Oregon baseball under Wasikowski will look to put up runs not just by bashing the baseball, but putting pressure on the opponent. Wasikowski called himself "a person that wants to steal bases," and test the defense by being aggressive on the basepaths. And in echoes of other recent Oregon teams across various sports, he wants to utilize tempo, particularly when the Ducks are in the field.
"I like getting the pitch in before the batter's comfortable," said Wasikowski, whose Purdue teams in 2019 played 26 games in less than three hours, and six in under 2:30. "I want the guy out there pitching with conviction in everything he does. If I'm pitching, I want to get the baseball and I want to show somebody I'm better than they are."
To that end, Wasikowski's attitude of aggression and innovation fit the profile of Oregon athletics under UO athletic director Rob Mullens. Under Wasikowski, PK Park could come to have the reputation for home-field advantage provided by the likes of Autzen Stadium, Hayward Field and Jane Sanders Stadium.
"Particularly when you're at home," Mullens said, "you want the opponent to feel like, 'This is different than how we prepare and this is different than we're used to facing.' "
One of the players who attended Friday's press conference was first baseman Gabe Matthews, who will be a senior next spring. He said listening to Wasikowski talk about speed and tempo made him think of Oregon football teams from recent years.
"It's Oregon, it's fast – that's what it should be," Matthews said. "If we get the tempo going on defense, and can get out really quick and not be out there long on defense, that puts so much pressure on their defense, because then we're always hitting and they're always out there. And I think that's a big piece of baseball now."
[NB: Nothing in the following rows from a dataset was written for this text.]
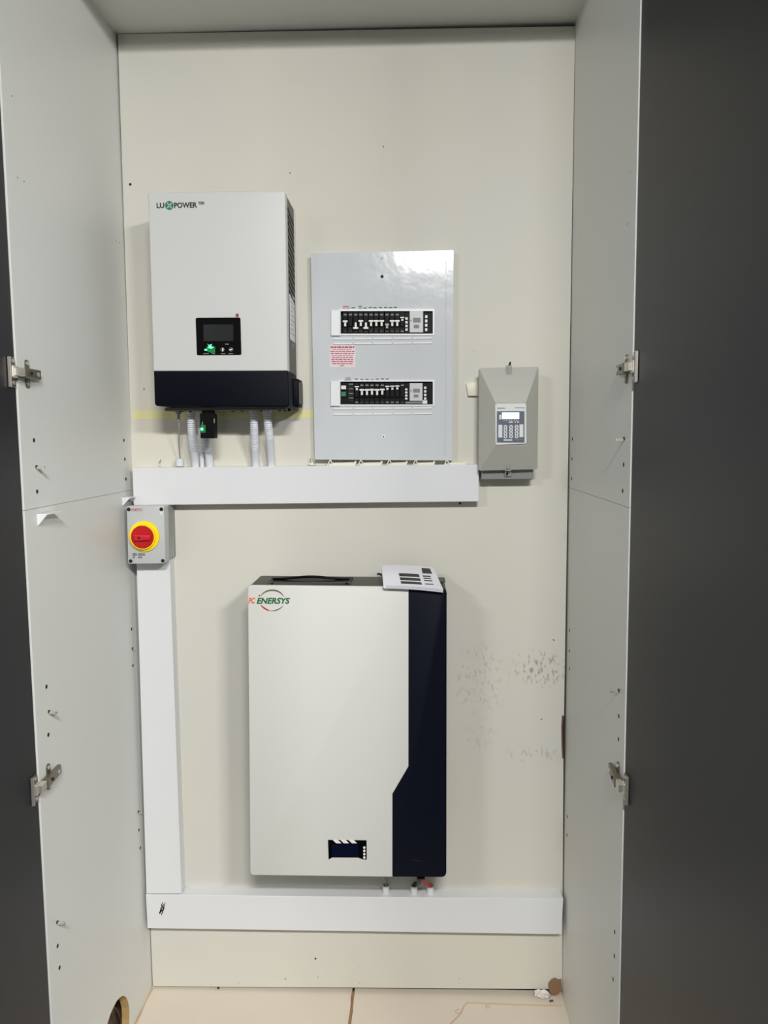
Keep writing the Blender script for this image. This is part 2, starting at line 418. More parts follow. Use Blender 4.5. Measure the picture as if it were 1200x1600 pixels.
for cx, cy, r in ((716, 1580.5, 4.2), (762, 1573, 3.0)):
    b = new(); tube(b, [fz(cx+r*math.cos(a), cy+r*0.75*math.sin(a))+Vector((0, 0, .0006)) for a in [k*2*PI/18 for k in range(16)]], 0.0009, 6)
    obj('sealant_curl', b, M['rust_light'], floor)

# open doors, hinged on the front edges
zdoor = (-0.05, 2.60)
def door(name, sgn, x_up, x_dn):
    b = new(); X0, X1 = (x_up, x_dn)
    pts = [(X1, -D-0.0035, zdoor[0]), (X1, -D-0.60, zdoor[0]), (X0, -D-0.60, zdoor[1]), (X0, -D-0.0035, zdoor[1])]
    prism3(b, pts, (sgn*0.018, 0, 0), 0.001, 1, False)
    return obj(name, b, M['grey_door'], kind='structure')
door('door_1', -1, LF(zdoor[1]).x-0.002, LF(zdoor[0]).x-0.002)
door('door_2', 1, RF(zdoor[1]).x+0.002, RF(zdoor[0]).x+0.002)

# chipped red-brown stretch beside the back panel, right
b = new(); prism(b, [(878.2, 1117), (881, 1119), (879.6, 1135), (879.4, 1150), (880.2, 1170), (880.8, 1184), (878.6, 1186), (877.4, 1165), (877, 1135)], -0.0006, 0.004); obj('bare_edge', b, M['red_brown'], wall_back)
# screw holes in the back panel
for x, y in ((203.5, 288), (472.5, 43.6), (535, 33)):
    if y > 50: px_disc('screw_hole', x, y, 2.0, -0.0006, 0.002, M['hole'], wall_back, n=10)
for x, y, r in ((493, 1498, 1.6), (446, 1530, 1.0), (341, 1544, 1.8), (599, 229, 0.9), (453, 270, 0.8), (225, 608, 1.0), (865, 1000, 1.0), (846, 1124, 1.0)):
    px_disc('screw_hole', x, y, r, -0.0006, 0.002, M['hole'], wall_back, n=8)

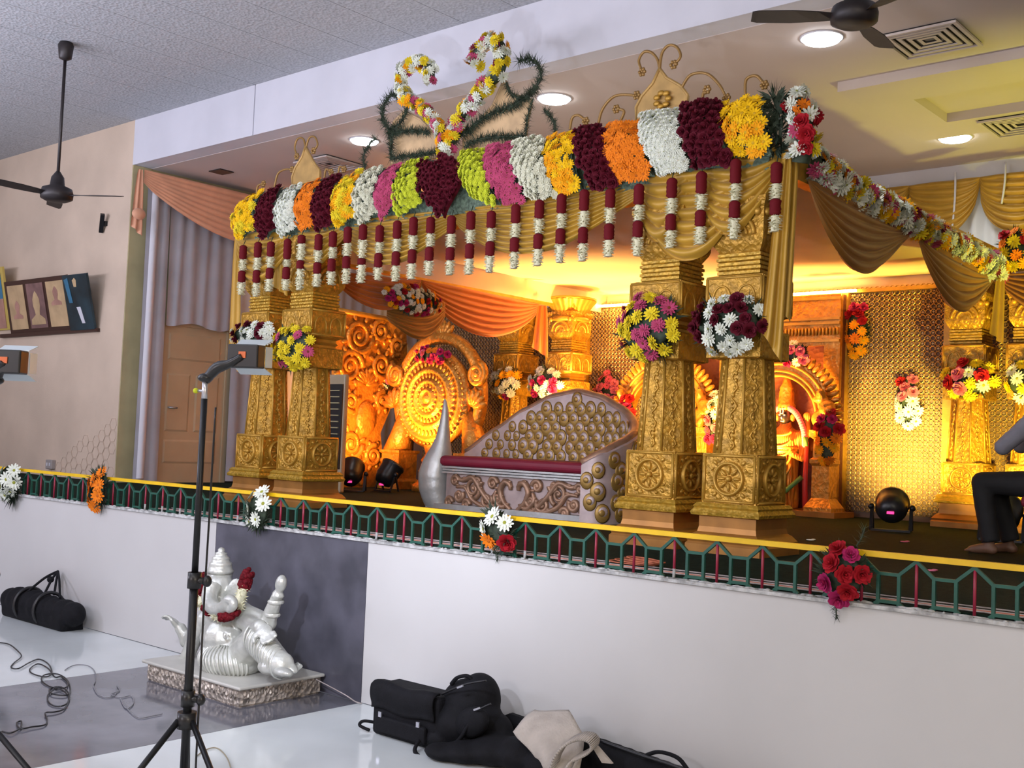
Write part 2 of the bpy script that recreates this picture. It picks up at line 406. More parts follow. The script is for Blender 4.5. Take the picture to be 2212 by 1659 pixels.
sw = thing('peach_swag', (XL + 0.24, 2.3, 4.85), 'peach cloth swag with knotted tail hung over the grey curtain', 'swag')
a = P(312, 366, x=XL + 0.22); b = V((XL + 0.22, 5.15, 4.86))
swag('swag_cloth', a, b, 0.62, (1, 0, 0), M['clothpeach'], sw, folds=8, amp=0.025, top=0.06)
tail('swag_tail', P(304, 366, x=XL + 0.26), P(294, 505, x=XL + 0.26), 0.06, 0.16, (1, 0, 0), M['clothpeach'], sw, folds=2, amp=0.02)
MB().ell(P(300, 462, x=XL + 0.28), (0.05, 0.09, 0.07)).build('knot', M['clothpeach'], sw)

# white curtain with golden swags on the back wall, right
bc = thing('backdrop_curtain', (-3.5, 7.1, S), 'white pleated backdrop curtain on the rear wall at the right', 'curtain')
m = MB()
def fn(u, v):
    xx = -7.6 + 9.6 * u; ph = xx / 0.19 * 2 * pi
    return (xx, 7.16 + 0.03 * sin(ph) + 0.012 * sin(ph * .43), ZS - 0.12 - 3.7 * v)
m.grid(fn, 420, 4); m.build('curtain_panel', M['whitecurtain'], bc)
BS = []
xs = [P(px, 392, y=7.08).x for px in (1668, 1815, 1963, 2117, 2290, 2500)]
vl = thing('gold_valance', (-4, 7.0, ZS - 0.2), 'row of gold satin swags along the top of the white backdrop curtain', 'valance')
for i in range(5):
    swag('swag_cloth', (xs[i], 7.08, ZS - 0.17), (xs[i + 1], 7.08, ZS - 0.17), 0.56, (0, -1, 0), M['clothgold'], vl, folds=7, amp=0.05, top=0.08, nv=42, pw=.5, end=.02)
for px, py0, py1 in ((2064, 372, 500), (2172, 350, 440)):
    t = P(px, py0, y=7.0); u = P(px - 8, py1, y=6.98)
    s_ = MB().tube(cat_pts([t, lerp(t, u, .5) + V((0.015, -.01, 0)), u], 4), 0.012, 6).build('hanging_string', M['white'], None, t)
    tag(s_, 'white string hanging before the %s gold swag of the rear valance' % ('left' if px < 2100 else 'right'), 'string')

# fence behind the ledge ------------------------------------------------
fe = thing('stage_railing', (-8, 0.03, 1.072), 'low green and maroon metal railing with yellow top rail along the stage edge', 'railing')
MB().box((-15.2, 0.012, RAILZ - 0.014), (-1.3, 0.048, RAILZ + 0.012)).build('top_rail', M['yellow'], fe)
Z0 = 1.074; HT = RAILZ - 0.014 - Z0; U = 0.257; YR = 0.03
base_x = -2.423
redme = MB().tube([(0, 0, 0), (0, 0, HT)], 0.0075, 8); redw = MB().tube([(0, 0, 0), (0, 0, HT * .22)], 0.0085, 8)
me_red = redme.mesh('red_post'); me_red.materials.append(M['redpost'])
me_chip = redw.mesh('chipped_foot'); me_chip.materials.append(M['chip'])
g = MB(); r = 0.0075; zs = HT * 0.66; zb = HT * 0.07
g.bar((0, 0, HT - .004), (U * .31, 0, zs), r * 2); g.bar((U * .69, 0, zs), (U, 0, HT - .004), r * 2)
g.bar((U * .3, 0, zs), (U * .7, 0, zs), r * 2); g.bar((U * .31, 0, 0), (U * .31, 0, zs), r * 2); g.bar((U * .69, 0, 0), (U * .69, 0, zs), r * 2)
g.bar((U * .3, 0, zb), (U * .7, 0, zb), r * 2); g.bar((U * .31, 0, zb), (U * .24, 0, 0), r * 1.7); g.bar((U * .69, 0, zb), (U * .76, 0, 0), r * 1.7)
me_green = g.mesh('green_frame'); me_green.materials.append(M['green'])
random.seed(11)
for k in range(-3, 47):
    x = base_x - k * U
    inst('green_frame', me_green, fe, (x, YR, Z0))
    p_ = inst('red_post', me_red, fe, (x, YR, Z0))
    WLOC[p_.name] = V((x, YR, Z0))
    if random.random() < 0.35: inst('chipped_foot', me_chip, p_, (x, YR, Z0))
# thin cables lying behind the railing
M['cablew'] = mat('white_cable', (0.42, 0.36, 0.34), 0.6); M['cableo'] = mat('orange_cable', (0.55, 0.16, 0.08), 0.6)
random.seed(5)
for i, (yy, mm, lab) in enumerate(((0.10, 'cablew', 'thin white cable along the stage edge just behind the railing'), (0.17, 'cablew', 'second thin white cable behind the railing, a little further back'), (0.13, 'cableo', 'thin orange cable between two white cables behind the railing'), (0.26, 'cablew', 'white cable furthest behind the railing on the green carpet'))):
    pts = [(-8.3 + 7.0 * t / 30, yy + 0.018 * noise.noise(V((t * .35, i * 7, 0))), S + 0.006) for t in range(31)]
    tag(MB().tube(pts, 0.0045, 5).build('cable', M[mm], None, pts[0]), lab, 'cable')
pts = []
for t in range(60):
    a = t / 59 * 4 * 2 * pi; pts.append((-3.66 + 0.16 * cos(a) + 0.002 * t, 0.30 + 0.09 * sin(a * .97), S + 0.006 + 0.0006 * t))
tag(MB().tube(pts, 0.0045, 5).build('cable', M['cableo'], None, pts[0]), 'coil of orange cable on the carpet in front of the right pillars', 'cable')
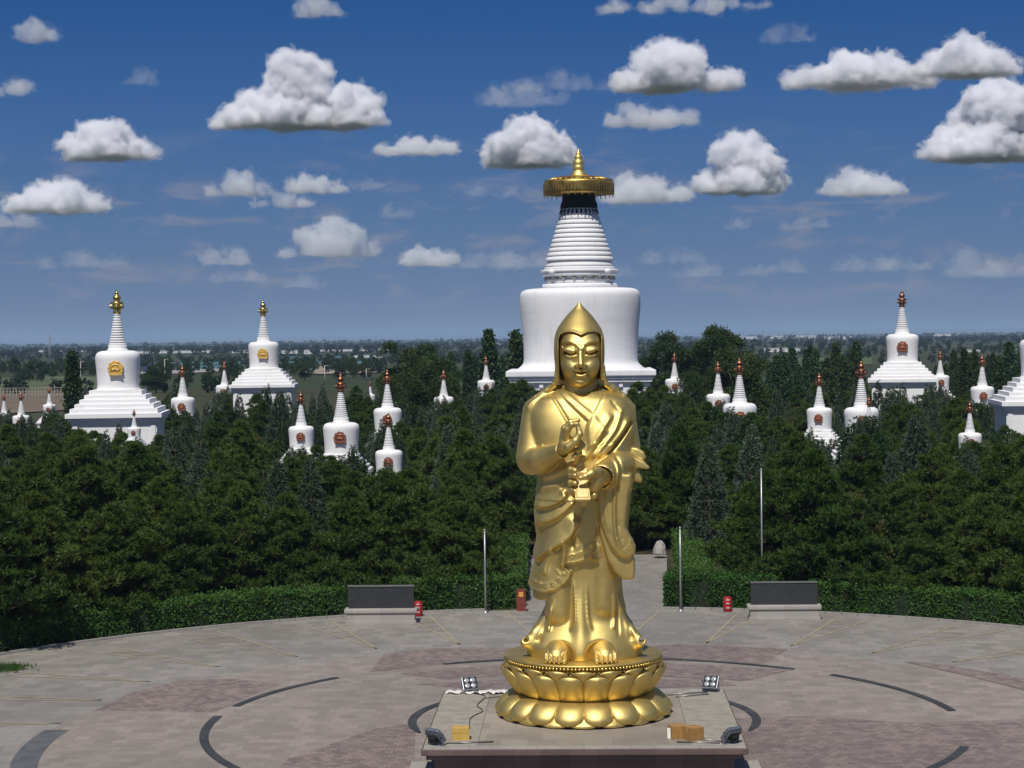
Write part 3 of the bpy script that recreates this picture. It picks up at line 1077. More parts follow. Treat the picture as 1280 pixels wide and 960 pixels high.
CLOUD_WORDS = {
    (372, 158): 'tall white cloud heaped to a peak, the largest on the left of the big pagoda',
    (128, 197): 'rounded white cloud below and left of the tall peaked cloud', (68, 264): 'flat-based white cloud nearest the left edge, third from the top there',
    (45, 52): 'small faint grey cloud in the upper left corner of the sky', (12, 118): 'small grey cloud cut by the left edge of the sky',
    (395, 20): 'small grey cloud at the top edge above the tall peaked cloud', (845, 112): 'broad grey-white cloud high between the pagoda and the right side',
    (850, 14): 'long grey cloud at the very top edge right of the pagoda', (1075, 108): 'long low cloud with a white top, left end of the pair high on the right',
    (1205, 94): 'heaped cloud at the right end of the long pair high on the right', (1238, 198): 'huge billowing white cloud cut by the right edge',
    (662, 207): 'bright white cloud just left of the golden canopy of the big pagoda', (520, 192): 'small soft cloud left of the bright cloud beside the pagoda canopy',
    (932, 240): 'double-heaped bright cloud right of the pagoda canopy', (1076, 243): 'small peaked cloud right of the double-heaped bright cloud',
    (805, 158): 'thin streaky cloud under the broad grey-white cloud', (805, 252): 'soft grey cloud touching the right side of the golden canopy',
    (410, 320): 'layered grey cloud low over the plain left of the pagoda', (533, 331): 'small white cloud low over the plain just left of the pagoda spire',
    (280, 330): 'small slanting cloud low over the shorter white pagoda with golden top', (394, 240): 'small round cloud below the tall peaked cloud, right one of three',
    (302, 244): 'small oval cloud below the tall peaked cloud, left one of three', (345, 259): 'flat thin cloud below the tall peaked cloud, lowest of three',
}


def build_cloud(i, spec):
    x, yb, hw, h, op, br = spec
    r0 = np.random.default_rng(100 + i)
    d = ray(x, yb)
    dist = (CLOUD_BASE - H_CAM) / d.z * d.y
    pos = at_depth(x, yb, dist)
    px = dist / FPX                       # metres per picture pixel out there
    HW, HH = float(hw), float(h)          # work in picture pixels, scale at the end
    dp = 0.75 * HW
    wisp = op < 0.5
    # heaps: big lumps over the base, then smaller ones budding from them
    lumps = []
    heaps = [(0.0, 0.0, HW, HH, max(5, int(HW / 6)))]
    if isinstance(br, list):
        heaps += [(hx - x, yb - hy, hhw, hh, max(5, int(hhw / 5))) for hx, hy, hhw, hh in br]
        HH = max(q[1] + q[3] for q in heaps)
    for (ox, oz, HWk, HHk, nb) in heaps:
      for k in range(nb):
        u = r0.uniform(-1, 1)
        prof = (1 - abs(u) ** 1.7) * (0.5 + 0.5 * r0.random())
        r = max(0.16 * HHk, 0.42 * HHk * (0.45 + prof))
        v = r0.uniform(-0.55, 0.55) * (1 - 0.5 * abs(u))
        lumps.append((ox + u * (HWk - r * 0.8), v * 0.75 * HWk, oz + max(0.06 * HHk, prof * HHk * 0.95 - r), r))
    base = list(lumps)
    for gen in range(3):
        new = []
        for (cx, cy, cz, r) in base:
            for q in range((6, 5, 3)[gen]):
                a, b = r0.uniform(0, 2 * math.pi), r0.uniform(-0.1, 1.0)
                c = math.sqrt(max(0, 1 - b * b))
                rr = max(2.2, r * r0.uniform(0.32, 0.58))
                n = (cx + r * 0.85 * c * math.cos(a), cy + r * 0.85 * c * math.sin(a), cz + r * 0.8 * b, rr)
                if n[2] + rr < HH * 1.02 and abs(n[0]) + rr < HW * 1.05:
                    new.append(n)
        lumps += new
        base = new if len(new) < 160 else [new[t] for t in r0.permutation(len(new))[:160]]
    hvox = min(3.0, max(1.2, HW / 48))
    gx = np.arange(-HW * 1.15 - 12, HW * 1.15 + 12, hvox)
    gy = np.arange(-dp * 1.1 - 10, dp * 1.1 + 10, hvox * 1.4)
    gz = np.arange(-0.12 * HH - 10, HH * 1.15 + 12, hvox)
    X, Y, Z = np.meshgrid(gx, gy, gz, indexing='ij')
    F = np.full(X.shape, 50.0, np.float32)
    for (cx, cy, cz, r) in lumps:
        sl = tuple(slice(max(0, np.searchsorted(g, c - r - 9)), np.searchsorted(g, c + r + 9)) for g, c in ((gx, cx), (gy, cy), (gz, cz)))
        if min(s.stop - s.start for s in sl) < 1:
            continue
        q = np.sqrt((X[sl] - cx) ** 2 + (Y[sl] - cy) ** 2 + ((Z[sl] - cz) * 1.08) ** 2) - r
        F[sl] = smin(F[sl], q, 2.0)
    s = 14.0
    nz = N3.fbm(X / s + i * 3.7, Y / s + 1.3, Z / s + 9.1, 5, 0.62)
    fine = N3.fbm(X / 6.0 + 1.7, Y / 6.0 + i * 2.3, Z / 6.0 + 4.1, 3, 0.6)
    F = F + (nz - 0.5) * (19.0 if not wisp else 26.0) + (fine - 0.5) * 8.0
    ragged = N3.fbm(X / 9.0 + 5.1 + i, Y / 9.0 + 2.2, Z / 7.0 + 8.4, 4, 0.62) - 0.5

    class G:
        pass
    g = G()
    g.lo, g.h = np.array([gx[0], gy[0], gz[0]]), np.array([hvox, hvox * 1.4, hvox])
    free = {1.0: 8, .95: 9, .92: 11, .9: 11}.get(op, 20 + 100 * max(0.0, 0.75 - op) / 0.45)
    root = None
    # a denser heart inside two thinner, more ragged veils
    for lvl, (grow, rag, base_n, fr) in enumerate(((-1.5 if op >= .9 else 1.5, 6.0 if op >= .9 else 2.0, 9.0, free), (1.5, 16.0, 14.0, max(14.0, free * 1.6)), (4.0, 26.0, 18.0, max(34.0, free * 2.6)))):
        if wisp and lvl == 0:
            continue
        H = F - grow + ragged * rag
        H = smax(H, -(Z + (nz - 0.5) * base_n + grow * 0.8), 4.0)
        H[[0, -1]] = 5
        H[:, [0, -1]] = 5
        H[:, :, [0, -1]] = 5
        v, f = surface_nets(H, g)
        if len(f) < 20:
            continue
        me = np_mesh('cloud', v * px, f)
        o = link_mesh('cloud' if root is None else 'cloud_veil', me, cloud_material('cloud_vapour', 1.0 / (fr * px)), root, pos if root is None else None, smooth=True)
        root = root or o
    o = root
    if o is None:
        return
    lab = CLOUD_WORDS.get((x, yb))
    tag(o, lab or 'faint small cloud drifting low in the hazy part of the sky', 'cloud', None if lab else 'faint clouds low over the plain')
    return o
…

Wasikowski has won over fans bases before; he took over a Purdue program that had won 10 games in 2016 and improved that win total to 29 in 2017, and then 39 in 2018 – a season that ended with an NCAA Regional. He wants to follow a similar path at Oregon, and realize the goals set forth when the Ducks brought back baseball in 2009.
"This program started with a dream and a vision," Wasikowski said. "… It's time to fulfill the dream."